Monday, March 24, 2014

Use Direct Mail to Drive Web Traffic

Reuters research shows one of the best ways to build business is by using direct mail to drive prospects to your website. It’s the combination of direct mail with a website or landing page that packs the heavy marketing punch. Even Google uses direct mail to drive business. One of Googles direct mail pieces offers prospects $100 worth of free advertising. By mailing these offers directly to businesses, they are able to reach a different audience. And this kind of promotional direct mail works.

Study after study has shown that people put greater trust in information they get by mail than by email. They're more likely to read physical mail than email, which gets deleted before it’s even seen. If direct mail didn’t work, Google wouldn’t use it. Google wouldn’t use it if it was not profitable.

If you think this approach, using direct mail to drive prospects to a website or landing page, could be promising for your business, here are a few things that will make it more effective.
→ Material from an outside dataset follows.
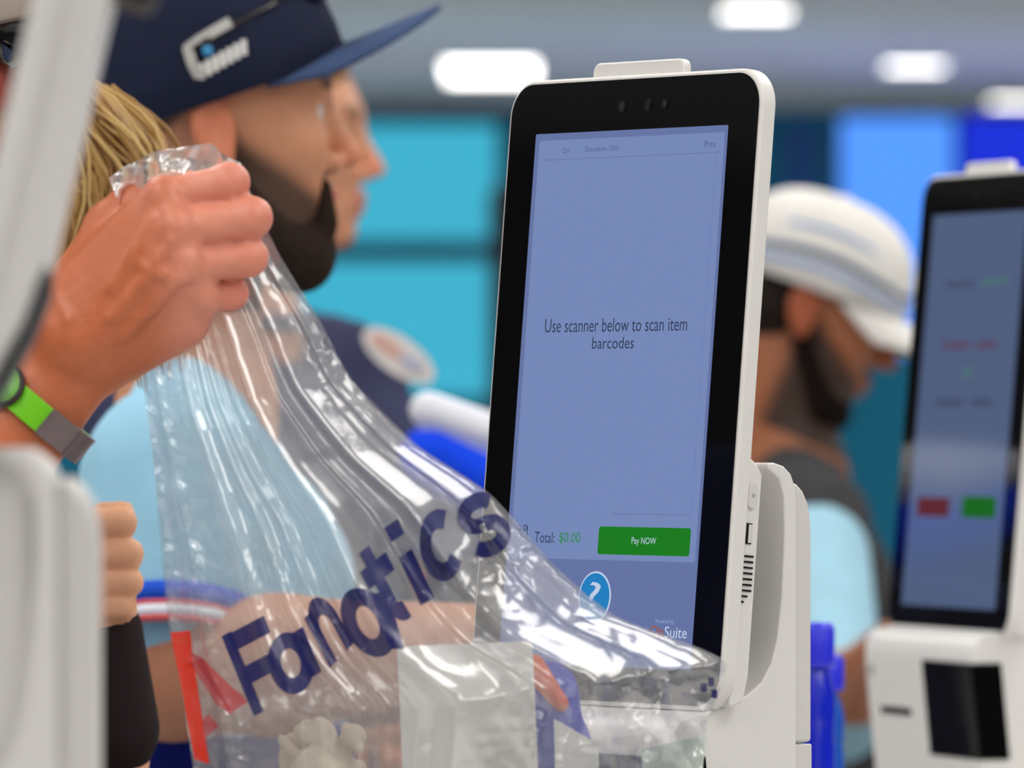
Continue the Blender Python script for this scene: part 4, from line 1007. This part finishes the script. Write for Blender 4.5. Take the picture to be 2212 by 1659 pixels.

1. Present an interesting message. The message must capture prospects' attention and interest them so they'll stop whatever they're doing to go visit your website. The best kind of direct mail delivers a powerful message using minimal words. The headline must immediately arouse curiosity and promise a benefit of some sort. Then you have to offer an excellent reason to go to your website. The offer should motivate them to take the action that you want such as download a free report to get them to enter their contact information, or watch a video that will reveal the secret to a better life to get them to click a link to purchase. The piece must look effortless. However, writing it will require savvy communication skill. Put your biggest effort into coming up with the messaging that will move prospects to act.

2. Furnish a clear call to action. Now that you have their attention and they're ready to act, you have to provide a focused crystal clear call to action. You want them to visit your website site, so don’t provide alternatives or make them search for the web address. Attention spans today are very short, so if they have to put any effort into finding your web address or figuring out what to do, they will get annoyed and give up. You want them to move in the right direction, so make the next step simple, clear and easy to follow.

3. Use an easy URL to remember. Going from direct mail to a website requires typing the URL. They can’t just click a link, so don’t use a long, complicated URL that requires too much effort to type in. Make sure it’s memorable so if a computer isn’t close by, they will remember it when they are near one.

4. Give them a reason to opt in
. Capturing contact information is one of the most critical reasons for getting prospects to your website. You want them to opt in. But they won't unless you provide them some kind of incentive to do so. Maybe they'll receive a bonus whitepaper, or a valuable promotional code. Keep opt in web page copy short with clear, simple instructions for how to opt in. Some of the best opt in pages only have ten words on them.

5. Create a persuasive sales web page. When they opt in and your sales page comes up, you want them to be willing to watch your video, read your message or do whatever you’ve got there for them. The web page has to be interesting and appealing with easy to read lists of benefits and reasons to take action that can be viewed at a glance.

6. Provide a synchronized message. Successful campaigns have consistent messages and branding. The look of the direct mail piece and the web page should be similar and coordinate with each other presenting a clear unified message. The offer and the call to action should be identical for the direct mail piece and the web page. If the direct mail piece is humorless, don’t create a whimsical web page; make the web page humorless too.

The possibility of a positive response increases exponentially when all the pieces work in harmony with one another.